My poems are grounded by place and history — geologic to present. A.R. Ammons, with whom I studied as an undergraduate, suggested that “poetry is a walk.” In my poems I try to achieve a walk of empathy for what place embodies — water, mountains, land, people — and what against the span of time has happened, what has “taken place.”  


I am particularly captivated by short form poetry, its Eastern economy, intricacy as a language puzzle, haiku-like power as it rises from the page. Terrance Hayes suggested I strive to make my work “more messy” and that perhaps I would find the quality of “crafted rawness” a means to infuse my poems with even higher tension and length. My first book is a collection of short and many long poems that as a whole make up a long poem sequence.
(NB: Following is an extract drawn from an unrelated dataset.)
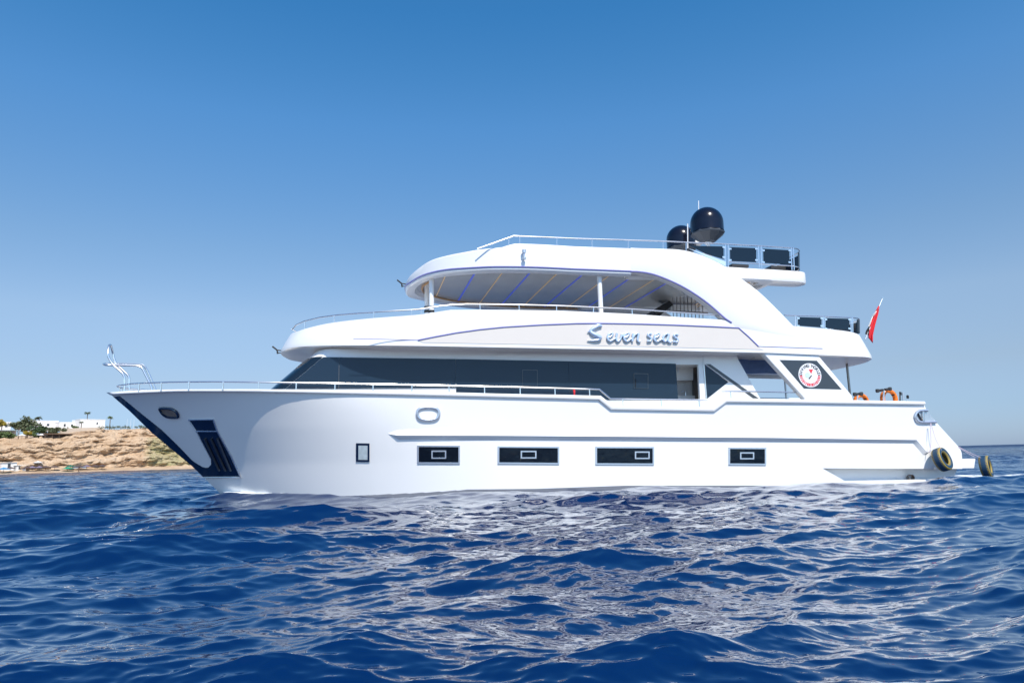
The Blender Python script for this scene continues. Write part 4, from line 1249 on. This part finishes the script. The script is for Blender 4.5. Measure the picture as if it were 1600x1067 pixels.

In The Ocean Cannot Be Blue, I attempted to create the effect of a dialog, as if through antiphonal choirs, on the changing and unchanging nature of place and perceptions of each other in our national conversation over time. The book was inspired by my reading of Mildred Loving’s 2008 obituary in The New York Times, and the realization that her familial and legal trials had allowed me my choice in marriage. The idea for the book-length sequence came in the way that Edward Hirsch describes poetic craft: as an “unfolding,” and a “conversation of the solitudes.”


In current work, I explore themes of being a citizen of the world, of home, travel, exploration, and findings in science and art. I also look to experiment more with internal, off and perfect rhyme, which A.E. Stallings refers to as “echolocation” within poems, and which for me, as person and poet, embodies place, knowing of others and constancy of self.